The bourbon cooks off during candying and swirl-making, leaving only depth and warmth, not harsh alcohol that burns your throat.

Make-ahead strategy:

This recipe has a lot of components but none of them are hard to do ahead. Spread it over two days and it goes from “overwhelming” to “totally manageable.” Don’t try to be a hero and do it all at once, homie.

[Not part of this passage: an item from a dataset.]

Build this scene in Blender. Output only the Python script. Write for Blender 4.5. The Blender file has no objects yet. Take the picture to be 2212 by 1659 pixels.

Allergen Information: Contains tree nuts (pecans)

What it tastes like:

Rich tawny-amber base with pervasive brown butter nuttiness throughout—not subtle, PERVASIVE. Sorghum’s tangy-sweet complexity, and pockets of glossy bourbon-candied pecans and dark butterscotch ribbons. Tastes like Southern heritage—sophisticated enough for fine dining, comforting enough for Sunday supper after church.

The triple brown butter approach (candied nuts, infused base, butterscotch swirl) creates this unified nutty depth throughout rather than one-note sweetness. It’s a lot. In the best way. Like the South itself—excessive, unapologetic, absolutely fucking delicious.